Banks Ask to Continue as Pension Asset Managers

July 3, 2014 (PLANSPONSOR.com) – BNP Paribas and Credit Suisse, which have each pled guilty to U.S. criminal charges, are asking to be able to keep managing U.S. pension plan assets.

The banks have applied for an exemption that would enable them to keep their status as qualified professional asset managers (QPAMs). The QPAM Exemption allows the manager to engage in transactions with parties in interest with respect to the plan without running afoul of the prohibited transaction restrictions of the Employee Retirement Income Security Act (ERISA) or the Internal Revenue Code.
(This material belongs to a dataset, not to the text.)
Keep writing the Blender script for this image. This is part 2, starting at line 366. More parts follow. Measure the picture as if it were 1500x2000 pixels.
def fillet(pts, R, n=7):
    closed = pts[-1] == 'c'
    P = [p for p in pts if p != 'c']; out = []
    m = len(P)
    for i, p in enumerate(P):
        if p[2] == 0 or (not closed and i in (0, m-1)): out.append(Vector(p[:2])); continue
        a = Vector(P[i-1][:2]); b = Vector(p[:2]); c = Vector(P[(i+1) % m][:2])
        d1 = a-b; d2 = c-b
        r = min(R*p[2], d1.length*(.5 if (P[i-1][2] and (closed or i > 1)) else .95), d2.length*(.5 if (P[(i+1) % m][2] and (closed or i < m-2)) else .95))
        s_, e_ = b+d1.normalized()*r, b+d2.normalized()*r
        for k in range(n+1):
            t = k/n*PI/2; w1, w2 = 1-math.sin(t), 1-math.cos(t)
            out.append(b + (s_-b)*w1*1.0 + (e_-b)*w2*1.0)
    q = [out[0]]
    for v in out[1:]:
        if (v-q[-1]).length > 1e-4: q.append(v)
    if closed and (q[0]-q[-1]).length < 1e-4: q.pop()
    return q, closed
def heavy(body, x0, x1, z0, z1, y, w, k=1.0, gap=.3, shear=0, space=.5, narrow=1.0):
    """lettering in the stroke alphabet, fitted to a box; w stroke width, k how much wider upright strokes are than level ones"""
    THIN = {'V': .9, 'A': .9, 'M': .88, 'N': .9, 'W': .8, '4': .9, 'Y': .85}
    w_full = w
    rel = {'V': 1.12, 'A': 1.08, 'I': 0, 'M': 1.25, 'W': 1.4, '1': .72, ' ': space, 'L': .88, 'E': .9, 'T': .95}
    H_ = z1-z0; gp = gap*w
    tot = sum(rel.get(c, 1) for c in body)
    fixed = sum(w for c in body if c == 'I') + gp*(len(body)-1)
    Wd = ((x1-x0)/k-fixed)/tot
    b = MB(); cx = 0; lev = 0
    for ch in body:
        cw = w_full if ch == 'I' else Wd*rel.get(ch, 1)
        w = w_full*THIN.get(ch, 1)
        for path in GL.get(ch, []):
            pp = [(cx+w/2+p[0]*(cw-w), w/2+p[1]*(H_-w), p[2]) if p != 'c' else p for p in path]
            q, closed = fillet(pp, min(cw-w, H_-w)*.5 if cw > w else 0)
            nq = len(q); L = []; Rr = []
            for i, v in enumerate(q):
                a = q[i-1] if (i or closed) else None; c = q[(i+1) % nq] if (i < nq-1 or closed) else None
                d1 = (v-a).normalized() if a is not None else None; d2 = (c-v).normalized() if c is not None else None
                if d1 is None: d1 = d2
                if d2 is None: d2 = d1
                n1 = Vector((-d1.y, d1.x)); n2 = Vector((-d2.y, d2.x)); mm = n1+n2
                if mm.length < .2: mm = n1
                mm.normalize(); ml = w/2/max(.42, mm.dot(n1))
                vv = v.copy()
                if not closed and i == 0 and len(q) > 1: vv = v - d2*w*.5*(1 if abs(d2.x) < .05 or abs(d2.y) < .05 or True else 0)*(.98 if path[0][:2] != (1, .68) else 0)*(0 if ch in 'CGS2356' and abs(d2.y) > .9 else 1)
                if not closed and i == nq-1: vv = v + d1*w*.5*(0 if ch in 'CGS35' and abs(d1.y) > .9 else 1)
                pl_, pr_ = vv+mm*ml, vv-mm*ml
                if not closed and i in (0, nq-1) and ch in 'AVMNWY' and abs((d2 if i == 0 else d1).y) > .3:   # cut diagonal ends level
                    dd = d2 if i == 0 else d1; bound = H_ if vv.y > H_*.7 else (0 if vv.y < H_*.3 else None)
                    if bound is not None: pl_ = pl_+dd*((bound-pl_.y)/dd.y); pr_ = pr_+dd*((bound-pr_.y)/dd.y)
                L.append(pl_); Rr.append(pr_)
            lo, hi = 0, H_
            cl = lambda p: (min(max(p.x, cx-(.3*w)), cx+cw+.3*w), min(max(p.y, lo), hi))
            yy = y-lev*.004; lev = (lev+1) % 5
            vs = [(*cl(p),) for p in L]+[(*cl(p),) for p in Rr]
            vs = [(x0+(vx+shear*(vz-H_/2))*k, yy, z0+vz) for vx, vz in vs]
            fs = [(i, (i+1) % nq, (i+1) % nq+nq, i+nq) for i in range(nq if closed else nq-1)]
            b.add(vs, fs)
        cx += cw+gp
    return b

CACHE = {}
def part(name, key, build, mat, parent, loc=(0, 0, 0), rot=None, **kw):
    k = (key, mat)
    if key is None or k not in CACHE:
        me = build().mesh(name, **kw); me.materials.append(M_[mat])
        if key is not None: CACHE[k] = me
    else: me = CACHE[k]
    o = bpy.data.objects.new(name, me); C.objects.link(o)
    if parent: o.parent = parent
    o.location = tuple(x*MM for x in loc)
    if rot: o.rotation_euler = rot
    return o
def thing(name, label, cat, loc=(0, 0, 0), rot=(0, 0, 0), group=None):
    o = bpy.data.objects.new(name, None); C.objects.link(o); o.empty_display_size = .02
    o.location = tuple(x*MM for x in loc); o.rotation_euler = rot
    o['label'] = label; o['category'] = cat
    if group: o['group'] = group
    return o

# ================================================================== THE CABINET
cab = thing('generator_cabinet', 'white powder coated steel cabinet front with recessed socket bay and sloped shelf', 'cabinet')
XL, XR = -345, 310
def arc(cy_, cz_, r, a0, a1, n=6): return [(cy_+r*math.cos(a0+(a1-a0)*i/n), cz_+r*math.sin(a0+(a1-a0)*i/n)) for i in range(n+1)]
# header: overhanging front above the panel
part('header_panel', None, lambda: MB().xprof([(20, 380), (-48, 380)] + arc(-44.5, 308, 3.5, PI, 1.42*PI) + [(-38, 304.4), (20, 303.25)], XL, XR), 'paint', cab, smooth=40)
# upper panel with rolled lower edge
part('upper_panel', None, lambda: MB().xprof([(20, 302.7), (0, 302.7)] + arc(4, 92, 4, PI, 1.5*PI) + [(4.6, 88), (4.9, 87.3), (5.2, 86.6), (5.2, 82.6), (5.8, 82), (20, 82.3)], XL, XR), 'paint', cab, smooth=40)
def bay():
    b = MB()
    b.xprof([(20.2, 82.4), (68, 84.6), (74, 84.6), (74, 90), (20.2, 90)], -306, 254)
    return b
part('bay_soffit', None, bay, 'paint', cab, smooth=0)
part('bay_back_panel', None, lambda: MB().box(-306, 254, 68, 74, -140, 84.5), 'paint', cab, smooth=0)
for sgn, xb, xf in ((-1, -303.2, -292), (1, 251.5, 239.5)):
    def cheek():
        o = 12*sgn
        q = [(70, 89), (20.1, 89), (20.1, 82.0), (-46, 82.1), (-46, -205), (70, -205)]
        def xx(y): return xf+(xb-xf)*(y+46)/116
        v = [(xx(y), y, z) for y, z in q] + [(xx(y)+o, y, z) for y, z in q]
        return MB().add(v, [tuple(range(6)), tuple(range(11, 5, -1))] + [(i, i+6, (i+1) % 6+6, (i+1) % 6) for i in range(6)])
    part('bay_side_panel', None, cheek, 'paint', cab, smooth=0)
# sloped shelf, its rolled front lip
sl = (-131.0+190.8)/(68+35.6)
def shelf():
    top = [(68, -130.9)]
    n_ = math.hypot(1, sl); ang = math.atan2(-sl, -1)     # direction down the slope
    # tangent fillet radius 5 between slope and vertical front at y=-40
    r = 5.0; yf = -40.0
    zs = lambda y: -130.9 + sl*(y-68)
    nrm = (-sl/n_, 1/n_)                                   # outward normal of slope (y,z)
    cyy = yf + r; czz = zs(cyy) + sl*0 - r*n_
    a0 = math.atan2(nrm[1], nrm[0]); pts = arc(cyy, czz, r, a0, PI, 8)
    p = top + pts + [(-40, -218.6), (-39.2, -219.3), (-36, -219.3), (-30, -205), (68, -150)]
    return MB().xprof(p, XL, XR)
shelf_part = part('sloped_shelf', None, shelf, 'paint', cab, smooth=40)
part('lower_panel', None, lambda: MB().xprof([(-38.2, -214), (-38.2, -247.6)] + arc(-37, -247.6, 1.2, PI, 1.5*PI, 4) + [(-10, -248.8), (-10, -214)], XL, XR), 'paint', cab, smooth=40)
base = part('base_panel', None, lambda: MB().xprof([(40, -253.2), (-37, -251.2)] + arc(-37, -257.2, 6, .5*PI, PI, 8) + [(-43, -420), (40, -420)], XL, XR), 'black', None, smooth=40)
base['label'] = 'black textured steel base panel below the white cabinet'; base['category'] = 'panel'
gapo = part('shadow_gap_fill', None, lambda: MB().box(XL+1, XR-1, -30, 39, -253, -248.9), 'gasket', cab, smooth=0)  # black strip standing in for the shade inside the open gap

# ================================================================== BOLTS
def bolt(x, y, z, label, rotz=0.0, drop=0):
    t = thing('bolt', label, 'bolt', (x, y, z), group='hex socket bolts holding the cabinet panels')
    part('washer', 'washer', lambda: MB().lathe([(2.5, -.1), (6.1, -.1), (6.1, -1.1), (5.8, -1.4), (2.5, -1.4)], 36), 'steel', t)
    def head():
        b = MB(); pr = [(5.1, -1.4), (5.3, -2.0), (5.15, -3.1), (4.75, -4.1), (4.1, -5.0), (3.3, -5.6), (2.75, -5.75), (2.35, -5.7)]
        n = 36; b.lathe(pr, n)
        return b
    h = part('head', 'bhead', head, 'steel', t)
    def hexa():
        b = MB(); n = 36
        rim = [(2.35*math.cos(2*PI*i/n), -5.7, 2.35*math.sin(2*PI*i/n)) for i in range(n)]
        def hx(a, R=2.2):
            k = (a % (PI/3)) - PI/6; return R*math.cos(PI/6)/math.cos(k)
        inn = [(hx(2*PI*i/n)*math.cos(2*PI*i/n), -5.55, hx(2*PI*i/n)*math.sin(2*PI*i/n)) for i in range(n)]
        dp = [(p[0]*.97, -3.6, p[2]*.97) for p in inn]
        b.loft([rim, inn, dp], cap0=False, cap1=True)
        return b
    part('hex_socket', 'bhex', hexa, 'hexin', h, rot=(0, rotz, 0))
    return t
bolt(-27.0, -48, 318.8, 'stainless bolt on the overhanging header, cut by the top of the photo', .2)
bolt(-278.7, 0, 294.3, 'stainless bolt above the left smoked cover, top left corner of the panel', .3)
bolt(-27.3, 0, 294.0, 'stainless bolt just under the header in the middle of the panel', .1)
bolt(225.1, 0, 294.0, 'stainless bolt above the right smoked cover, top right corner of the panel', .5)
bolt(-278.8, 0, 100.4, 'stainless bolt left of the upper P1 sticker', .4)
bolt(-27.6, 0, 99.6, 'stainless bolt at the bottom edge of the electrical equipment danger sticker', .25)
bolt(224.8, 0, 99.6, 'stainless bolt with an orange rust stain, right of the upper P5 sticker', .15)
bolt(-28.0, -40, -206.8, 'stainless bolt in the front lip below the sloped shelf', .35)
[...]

It contains an anti-criminal rule that requires that neither the QPAM nor any of its affiliates have been convicted of a variety of crimes within 10 years immediately prior to the transaction. Ambiguities arise particularly when there are investigations of foreign affiliates in foreign jurisdictions, because foreign laws may not be enforced in the same way they are enforced under U.S. laws, and certain acts that may be “criminal” or “felonies” in this country may not be treated similarly in other jurisdictions.

According to news reports, BNP pleaded guilty in June to processing nearly $9 billion in transactions from 2004 to 2012 that violated U.S. sanctions against Sudan, Iran and Cuba, and it agreed to pay a $8.97 billion penalty. On May 19, 2014, Credit Suisse pleaded guilty to criminal charges that it facilitated tax evasion by helping U.S. clients avoid paying taxes to the IRS. The $2.6 billion fine imposed is the largest ever monetary penalty in a criminal tax case.

Failing to qualify as a QPAM has a number of significant legal consequences both for the asset manager and for a pension plan that has assets under the QPAM’s management. The QPAM could potentially be liable for a breach of its contracts with Employee Retirement Income Security Act (ERISA) clients to the extent that it made a representation that it qualifies as a QPAM. The plan’s fiduciary could potentially have its own liability in connection with the manager’s transactions under ERISA’s co-fiduciary liability rules. The Department of Labor (DOL) recently issued a helpful advisory opinion that makes clear that the sole judicial action that triggers a violation of the QPAM exemption’s anti-criminal rule is a criminal conviction.

BNP and Credit Suisse are big players in the swaps market. A swap, a tool often used by a pension plan to manage financial risk, is a contract between the retirement plan and another party, usually a swap dealer. When transacting a swap in its most basic form, the plan and the dealer agree to exchange certain cash flows or other rights to which each party is entitled before they enter into the swap. For example, the plan may own bonds that periodically pay cash based on a fixed rate of interest while the dealer owns bonds that periodically pay cash based on a floating rate of interest. Through the swap contract, the parties “swap” those payment streams without having to buy the underlying bonds.

According to Bloomberg, the Labor Department must rule in favor of extending a bank’s QPAM status before sentencing, or it is automatically revoked. Credit Suisse’s sentencing is scheduled for August 12, and BNP Paribas does not yet have a sentencing date.